_DIRECTIVE_:
Look at the data below and print exactly the lines from its first line through the line with "return n.outputs['Fac']"; the pictures stay out of the copy.

_DATA SECTION_:
◆ ◆ ◆ ◆ ◆ ◆ ◆
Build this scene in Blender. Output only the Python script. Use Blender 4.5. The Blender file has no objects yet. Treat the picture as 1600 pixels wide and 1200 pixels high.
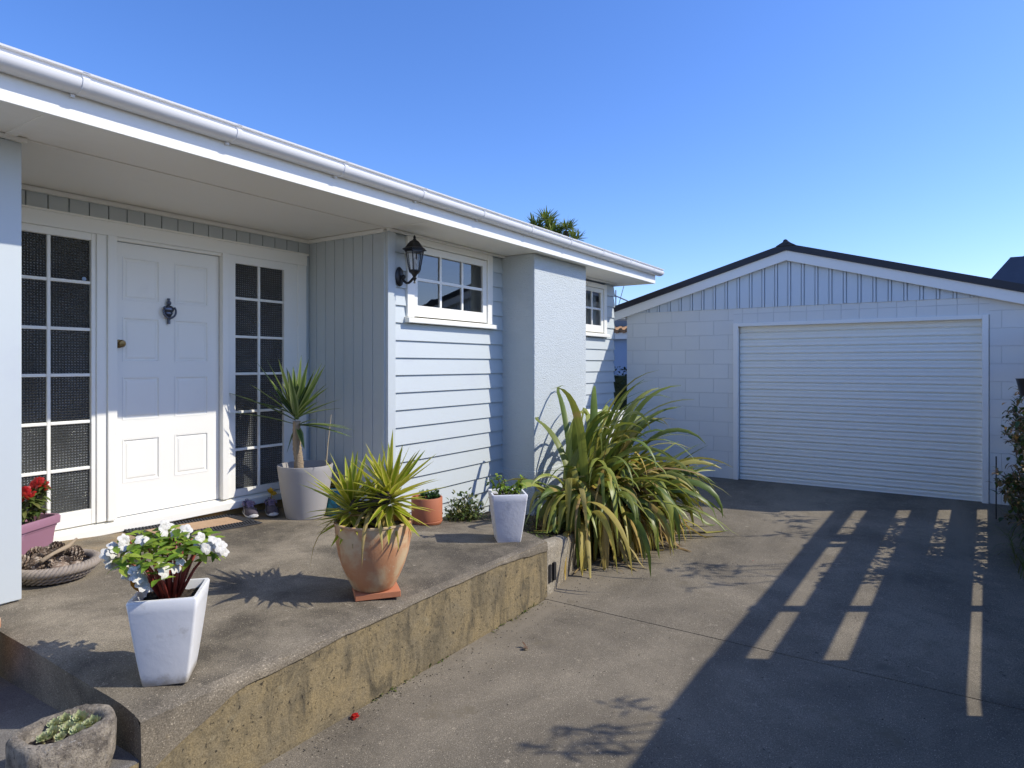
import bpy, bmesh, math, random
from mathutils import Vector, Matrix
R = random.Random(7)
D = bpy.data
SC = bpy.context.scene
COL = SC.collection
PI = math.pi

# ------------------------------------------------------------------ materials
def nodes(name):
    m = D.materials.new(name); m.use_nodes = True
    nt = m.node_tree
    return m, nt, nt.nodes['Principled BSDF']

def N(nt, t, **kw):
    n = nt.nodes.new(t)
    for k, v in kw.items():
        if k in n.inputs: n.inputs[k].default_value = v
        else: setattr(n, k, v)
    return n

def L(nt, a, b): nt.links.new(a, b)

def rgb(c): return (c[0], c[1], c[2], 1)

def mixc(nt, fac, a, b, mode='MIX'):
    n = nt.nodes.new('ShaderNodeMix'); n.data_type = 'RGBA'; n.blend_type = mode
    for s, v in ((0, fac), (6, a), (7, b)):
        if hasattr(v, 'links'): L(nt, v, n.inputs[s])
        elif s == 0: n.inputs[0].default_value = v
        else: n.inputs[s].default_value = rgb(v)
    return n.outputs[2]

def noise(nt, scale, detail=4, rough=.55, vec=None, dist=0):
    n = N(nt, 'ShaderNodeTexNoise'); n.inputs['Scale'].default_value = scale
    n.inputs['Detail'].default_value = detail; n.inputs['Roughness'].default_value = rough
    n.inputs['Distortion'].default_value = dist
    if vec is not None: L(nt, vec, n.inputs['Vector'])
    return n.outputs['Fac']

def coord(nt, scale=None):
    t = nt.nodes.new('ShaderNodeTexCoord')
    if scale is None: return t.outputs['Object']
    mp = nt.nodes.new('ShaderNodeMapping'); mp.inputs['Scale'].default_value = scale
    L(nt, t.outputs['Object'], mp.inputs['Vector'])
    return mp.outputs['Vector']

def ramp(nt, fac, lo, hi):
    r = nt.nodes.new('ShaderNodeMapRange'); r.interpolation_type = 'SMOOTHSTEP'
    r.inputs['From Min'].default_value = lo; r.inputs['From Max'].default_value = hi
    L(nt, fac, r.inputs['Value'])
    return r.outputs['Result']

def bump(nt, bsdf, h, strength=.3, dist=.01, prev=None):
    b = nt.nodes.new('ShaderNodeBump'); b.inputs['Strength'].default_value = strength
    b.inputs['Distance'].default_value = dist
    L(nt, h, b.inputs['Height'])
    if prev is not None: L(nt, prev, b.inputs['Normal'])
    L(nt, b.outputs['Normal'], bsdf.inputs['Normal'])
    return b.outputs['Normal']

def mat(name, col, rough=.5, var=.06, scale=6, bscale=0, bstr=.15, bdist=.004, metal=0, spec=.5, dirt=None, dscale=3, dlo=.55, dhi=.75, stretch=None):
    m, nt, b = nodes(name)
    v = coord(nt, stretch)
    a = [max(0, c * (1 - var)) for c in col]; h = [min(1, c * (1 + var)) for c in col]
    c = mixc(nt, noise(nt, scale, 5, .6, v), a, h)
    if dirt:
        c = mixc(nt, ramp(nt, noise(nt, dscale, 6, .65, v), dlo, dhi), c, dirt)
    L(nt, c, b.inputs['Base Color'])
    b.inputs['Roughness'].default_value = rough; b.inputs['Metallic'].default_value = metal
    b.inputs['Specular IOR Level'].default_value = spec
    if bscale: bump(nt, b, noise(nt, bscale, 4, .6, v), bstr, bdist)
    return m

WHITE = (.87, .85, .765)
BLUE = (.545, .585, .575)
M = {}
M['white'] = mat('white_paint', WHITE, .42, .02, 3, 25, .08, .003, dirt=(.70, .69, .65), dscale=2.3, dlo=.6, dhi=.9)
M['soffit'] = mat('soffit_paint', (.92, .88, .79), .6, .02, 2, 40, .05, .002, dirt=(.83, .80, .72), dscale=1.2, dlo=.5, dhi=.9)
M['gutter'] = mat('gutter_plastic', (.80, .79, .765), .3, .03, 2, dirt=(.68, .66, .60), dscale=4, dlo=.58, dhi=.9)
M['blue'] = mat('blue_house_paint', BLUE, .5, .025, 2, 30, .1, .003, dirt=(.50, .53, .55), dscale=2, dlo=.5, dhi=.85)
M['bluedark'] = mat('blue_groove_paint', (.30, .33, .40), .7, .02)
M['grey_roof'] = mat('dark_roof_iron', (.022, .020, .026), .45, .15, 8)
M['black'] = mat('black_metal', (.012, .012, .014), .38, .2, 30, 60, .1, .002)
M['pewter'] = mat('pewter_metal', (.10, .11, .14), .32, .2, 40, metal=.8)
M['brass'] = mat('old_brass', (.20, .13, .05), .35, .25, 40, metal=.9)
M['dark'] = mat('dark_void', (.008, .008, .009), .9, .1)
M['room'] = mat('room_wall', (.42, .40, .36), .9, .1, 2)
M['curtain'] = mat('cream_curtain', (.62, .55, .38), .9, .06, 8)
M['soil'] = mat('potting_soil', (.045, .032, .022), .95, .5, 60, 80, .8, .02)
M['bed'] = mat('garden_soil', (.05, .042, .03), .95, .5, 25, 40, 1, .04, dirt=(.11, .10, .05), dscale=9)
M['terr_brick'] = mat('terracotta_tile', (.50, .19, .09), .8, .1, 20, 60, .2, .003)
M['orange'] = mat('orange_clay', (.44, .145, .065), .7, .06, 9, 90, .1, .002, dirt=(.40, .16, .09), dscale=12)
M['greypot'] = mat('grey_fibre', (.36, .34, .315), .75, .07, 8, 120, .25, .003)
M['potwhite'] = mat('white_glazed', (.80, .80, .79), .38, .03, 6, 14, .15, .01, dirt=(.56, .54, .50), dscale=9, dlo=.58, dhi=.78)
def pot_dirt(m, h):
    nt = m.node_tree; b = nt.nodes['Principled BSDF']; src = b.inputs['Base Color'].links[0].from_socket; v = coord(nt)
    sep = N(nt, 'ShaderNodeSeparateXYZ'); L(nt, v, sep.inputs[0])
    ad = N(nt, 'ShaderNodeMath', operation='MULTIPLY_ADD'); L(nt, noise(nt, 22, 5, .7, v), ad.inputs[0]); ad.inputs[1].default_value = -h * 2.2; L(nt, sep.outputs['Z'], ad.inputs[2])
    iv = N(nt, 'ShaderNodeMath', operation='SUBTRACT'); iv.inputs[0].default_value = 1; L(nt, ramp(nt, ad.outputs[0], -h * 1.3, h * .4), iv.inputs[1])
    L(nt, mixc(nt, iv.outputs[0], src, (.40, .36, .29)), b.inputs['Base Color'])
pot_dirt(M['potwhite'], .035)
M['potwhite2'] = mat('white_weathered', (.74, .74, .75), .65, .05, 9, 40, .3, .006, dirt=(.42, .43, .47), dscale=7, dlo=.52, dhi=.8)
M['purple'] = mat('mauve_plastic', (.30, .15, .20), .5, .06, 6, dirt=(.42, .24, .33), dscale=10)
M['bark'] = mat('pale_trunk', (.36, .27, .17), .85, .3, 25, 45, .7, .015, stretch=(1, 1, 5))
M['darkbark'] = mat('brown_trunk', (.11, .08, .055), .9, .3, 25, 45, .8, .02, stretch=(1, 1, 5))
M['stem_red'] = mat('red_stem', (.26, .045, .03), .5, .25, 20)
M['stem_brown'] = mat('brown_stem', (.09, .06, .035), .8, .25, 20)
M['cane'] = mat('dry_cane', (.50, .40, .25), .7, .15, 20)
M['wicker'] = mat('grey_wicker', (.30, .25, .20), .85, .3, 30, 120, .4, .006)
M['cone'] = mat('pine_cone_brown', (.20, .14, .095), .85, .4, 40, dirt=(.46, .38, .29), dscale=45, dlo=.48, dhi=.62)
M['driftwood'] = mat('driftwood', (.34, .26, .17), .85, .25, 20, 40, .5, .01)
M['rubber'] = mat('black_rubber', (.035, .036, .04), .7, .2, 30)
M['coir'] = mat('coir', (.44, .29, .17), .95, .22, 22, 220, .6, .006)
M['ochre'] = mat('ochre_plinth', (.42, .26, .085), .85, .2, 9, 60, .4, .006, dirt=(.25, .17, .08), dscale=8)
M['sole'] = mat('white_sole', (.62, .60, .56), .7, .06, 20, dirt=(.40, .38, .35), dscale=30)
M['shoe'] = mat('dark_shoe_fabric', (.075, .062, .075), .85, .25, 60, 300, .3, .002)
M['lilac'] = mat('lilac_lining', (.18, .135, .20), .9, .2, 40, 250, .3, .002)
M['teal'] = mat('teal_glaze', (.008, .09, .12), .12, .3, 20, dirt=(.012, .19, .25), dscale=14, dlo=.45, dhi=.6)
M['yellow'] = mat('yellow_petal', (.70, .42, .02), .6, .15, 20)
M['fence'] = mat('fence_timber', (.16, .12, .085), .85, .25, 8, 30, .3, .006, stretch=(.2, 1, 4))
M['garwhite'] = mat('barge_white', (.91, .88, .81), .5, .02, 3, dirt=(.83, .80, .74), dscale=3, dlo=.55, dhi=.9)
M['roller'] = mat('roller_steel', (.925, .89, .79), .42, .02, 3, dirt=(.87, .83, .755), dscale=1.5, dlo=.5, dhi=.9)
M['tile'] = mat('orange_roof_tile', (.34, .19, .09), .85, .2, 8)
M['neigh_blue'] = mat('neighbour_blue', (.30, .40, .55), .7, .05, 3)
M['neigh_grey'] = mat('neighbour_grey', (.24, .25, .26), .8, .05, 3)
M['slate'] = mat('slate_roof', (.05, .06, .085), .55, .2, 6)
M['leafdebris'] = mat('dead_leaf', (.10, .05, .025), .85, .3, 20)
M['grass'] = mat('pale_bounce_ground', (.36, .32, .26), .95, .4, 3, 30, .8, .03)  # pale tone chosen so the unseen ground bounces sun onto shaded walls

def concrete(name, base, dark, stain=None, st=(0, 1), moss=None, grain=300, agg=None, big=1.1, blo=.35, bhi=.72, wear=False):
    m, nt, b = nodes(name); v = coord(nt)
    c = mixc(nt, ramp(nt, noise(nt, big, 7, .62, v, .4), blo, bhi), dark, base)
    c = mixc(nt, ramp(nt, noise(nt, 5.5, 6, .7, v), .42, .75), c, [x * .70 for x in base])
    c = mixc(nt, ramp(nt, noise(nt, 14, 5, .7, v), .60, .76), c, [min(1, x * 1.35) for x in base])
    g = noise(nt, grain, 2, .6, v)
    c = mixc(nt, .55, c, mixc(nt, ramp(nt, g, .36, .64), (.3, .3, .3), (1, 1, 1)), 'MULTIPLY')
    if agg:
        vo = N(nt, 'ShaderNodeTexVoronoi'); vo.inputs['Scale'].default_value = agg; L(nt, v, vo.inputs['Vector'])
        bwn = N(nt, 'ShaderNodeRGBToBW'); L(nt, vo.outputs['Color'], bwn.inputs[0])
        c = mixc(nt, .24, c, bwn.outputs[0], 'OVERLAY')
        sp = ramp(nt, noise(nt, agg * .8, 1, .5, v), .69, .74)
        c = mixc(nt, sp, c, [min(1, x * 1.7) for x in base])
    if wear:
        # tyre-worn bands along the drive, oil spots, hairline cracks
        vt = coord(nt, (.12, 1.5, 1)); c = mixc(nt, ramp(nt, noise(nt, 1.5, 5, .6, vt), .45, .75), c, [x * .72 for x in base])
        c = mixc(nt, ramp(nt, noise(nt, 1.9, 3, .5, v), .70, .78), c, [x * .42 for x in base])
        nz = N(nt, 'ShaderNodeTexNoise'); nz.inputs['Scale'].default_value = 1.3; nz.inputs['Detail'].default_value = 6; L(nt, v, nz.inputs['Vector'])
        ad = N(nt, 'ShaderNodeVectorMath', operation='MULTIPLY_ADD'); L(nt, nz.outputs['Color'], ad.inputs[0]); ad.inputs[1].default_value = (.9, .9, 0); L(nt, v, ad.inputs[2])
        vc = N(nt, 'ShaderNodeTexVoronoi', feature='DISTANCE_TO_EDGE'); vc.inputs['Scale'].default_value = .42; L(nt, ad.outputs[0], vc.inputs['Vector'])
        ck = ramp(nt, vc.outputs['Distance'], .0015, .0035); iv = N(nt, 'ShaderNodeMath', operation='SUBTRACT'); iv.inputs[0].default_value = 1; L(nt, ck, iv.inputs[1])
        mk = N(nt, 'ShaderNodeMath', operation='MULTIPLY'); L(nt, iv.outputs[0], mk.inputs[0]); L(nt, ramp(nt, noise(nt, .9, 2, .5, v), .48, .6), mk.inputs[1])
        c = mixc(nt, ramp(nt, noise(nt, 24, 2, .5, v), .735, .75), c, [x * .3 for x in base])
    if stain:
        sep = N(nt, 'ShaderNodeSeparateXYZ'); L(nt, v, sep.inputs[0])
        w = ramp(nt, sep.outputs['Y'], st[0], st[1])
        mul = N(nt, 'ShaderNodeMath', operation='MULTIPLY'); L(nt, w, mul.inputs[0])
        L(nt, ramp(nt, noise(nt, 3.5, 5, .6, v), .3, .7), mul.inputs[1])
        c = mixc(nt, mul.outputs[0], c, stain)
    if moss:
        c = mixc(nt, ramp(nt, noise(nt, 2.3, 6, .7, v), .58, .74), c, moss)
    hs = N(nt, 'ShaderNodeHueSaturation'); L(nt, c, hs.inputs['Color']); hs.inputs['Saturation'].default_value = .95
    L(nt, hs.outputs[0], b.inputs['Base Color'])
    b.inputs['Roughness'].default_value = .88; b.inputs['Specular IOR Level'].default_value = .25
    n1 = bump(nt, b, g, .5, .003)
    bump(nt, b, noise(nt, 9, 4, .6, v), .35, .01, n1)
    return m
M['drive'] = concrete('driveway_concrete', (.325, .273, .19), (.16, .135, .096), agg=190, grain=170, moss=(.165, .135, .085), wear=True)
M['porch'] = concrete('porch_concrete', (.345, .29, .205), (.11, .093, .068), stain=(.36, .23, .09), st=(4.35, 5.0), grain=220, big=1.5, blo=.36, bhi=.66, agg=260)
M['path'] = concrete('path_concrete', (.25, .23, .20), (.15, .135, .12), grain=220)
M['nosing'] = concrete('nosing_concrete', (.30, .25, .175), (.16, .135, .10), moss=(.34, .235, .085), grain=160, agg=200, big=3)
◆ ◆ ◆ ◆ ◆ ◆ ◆
_OUTPUT FOR THIS TASK_:
Build this scene in Blender. Output only the Python script. Use Blender 4.5. The Blender file has no objects yet. Treat the picture as 1600 pixels wide and 1200 pixels high.
import bpy, bmesh, math, random
from mathutils import Vector, Matrix
R = random.Random(7)
D = bpy.data
SC = bpy.context.scene
COL = SC.collection
PI = math.pi

# ------------------------------------------------------------------ materials
def nodes(name):
    m = D.materials.new(name); m.use_nodes = True
    nt = m.node_tree
    return m, nt, nt.nodes['Principled BSDF']

def N(nt, t, **kw):
    n = nt.nodes.new(t)
    for k, v in kw.items():
        if k in n.inputs: n.inputs[k].default_value = v
        else: setattr(n, k, v)
    return n

def L(nt, a, b): nt.links.new(a, b)

def rgb(c): return (c[0], c[1], c[2], 1)

def mixc(nt, fac, a, b, mode='MIX'):
    n = nt.nodes.new('ShaderNodeMix'); n.data_type = 'RGBA'; n.blend_type = mode
    for s, v in ((0, fac), (6, a), (7, b)):
        if hasattr(v, 'links'): L(nt, v, n.inputs[s])
        elif s == 0: n.inputs[0].default_value = v
        else: n.inputs[s].default_value = rgb(v)
    return n.outputs[2]

def noise(nt, scale, detail=4, rough=.55, vec=None, dist=0):
    n = N(nt, 'ShaderNodeTexNoise'); n.inputs['Scale'].default_value = scale
    n.inputs['Detail'].default_value = detail; n.inputs['Roughness'].default_value = rough
    n.inputs['Distortion'].default_value = dist
    if vec is not None: L(nt, vec, n.inputs['Vector'])
    return n.outputs['Fac']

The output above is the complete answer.